What is the difference between an audited financial statement and a reviewed financial statement? 

Audits and reviews are two different services that a certified public accountant (“CPA”) can provide involving financial statements. The level of service that is right for a nonprofit organization will depend on both internal and external factors.

An audit of an organization’s financial statements provides an opinion by an independent expert that the financial statements present fairly the financial position and results of operations of the organization. An audit requires the CPA to gather sufficient and reliable evidence regarding the information provided in the financial statement. This evidence includes understanding the organization’s system of internal controls, confirmation of balances and agreement arrangements with third parties, testing of detailed transactions to supporting documentation, interviews of organization personnel and board members on processes, ethics and fraud and obtaining management representations of the completeness of the information provided.

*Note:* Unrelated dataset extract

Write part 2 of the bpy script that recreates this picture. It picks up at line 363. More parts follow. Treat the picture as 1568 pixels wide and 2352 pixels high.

A review of an organization’s financial statements provides a report issued by a CPA which expresses that the financial statements are free from material misstatement. Procedures for conducting a review of financial statements are generally limited to analytical procedures and inquiry of management, as well as obtaining management representations of the completeness of the information provided.

The procedures required by an audit and a review differ substantially which means that the costs of the two services will differ substantially. An organization must carefully examine its needs and select the level of service that will provide the assurance it requires.

When is an organization required to obtain audited financial statements? 

There are various external reasons that an audit may be required. 

  • Many states have a revenue threshold that would trigger the audit requirement. For example, a New Jersey not-for-profit organization that must file a Charitable Registration Form CRI-300R is required to attach a certified audit if its revenue exceeds $500,000 (increased from $250,000 in February 2011).  Not-for-profit organizations are also required to attach a certified audit with state filings if revenues exceed a dollar amount of $300,000 in Pennsylvania and $250,000 in New York.
  • An audit may also be required by an individual or government grantor, which would be addressed in the grant agreement. 
  • An organization that receives over $500,000 in federal grants is required to have an annual audit in accordance with OMB Circular A-133. 
  • If an organization has bank or other financing arrangements, the lender may require that an annual audit be performed.

Agreements with outside funders should be reviewed to determine if there are any specific financial statement requirements.

Why should I have an audited financial statement even if it is not required? 

Even if an audit is not required, some organizations choose to have their financial statements audited. An audit can provide assurance to the governing body that there are no material misstatements. Not-for-profits fall under intense public scrutiny and therefore it may be important that Boards show their constituents they have exercised financial oversight by having an audit of their financial statements. Another reason for an audit would be if the Board feels that misstatements or fraud may exist. Accountability and transparency are buzz words in the not-for-profit world; an audit helps meet these objectives.

When is a review required and why should the organization have a review if it is not required? 

There are no state or federal laws requiring reviewed financial statements. As with an audit, there may be grantors or lenders that require the organization provide an annual reviewed financial statement as part of the grant or loan agreement. A review will provide that grantor or lender some comfort in knowing an accountant independent of the organization has reviewed the financial information the organization is providing.

An audit may be cost prohibitive for an organization, so a reviewed financial statement is an alternative that still provides a level of accountability and transparency. Although a review is less in scope than an audit, a CPA outside of the organization is still providing some level of assurance that the financial statement are free of  material misstatements. A review will help the board exercise its fiduciary responsibility for the organization. When the organization engages a certified public accountant to review its financial statements, it can also receive the benefit of an external expert providing recommendations for improvement of any internal control deficiencies it may identify. Many times an organization does not have financial experts on the board.  Having an independent set of eyes review the financial statements of an organization provides some level of comfort to those charged with governance that their financial position is being fairly represented.


It is important to note that even if an organization obtains audited or reviewed financial statements, the CPA can never guarantee that there is no fraud or error within the organization. Both audit and review procedures only sample the information provided in the financial statements, so they can provide reasonable assurance that the numbers are accurately stated, but unfortunately, they can never provide absolute assurance.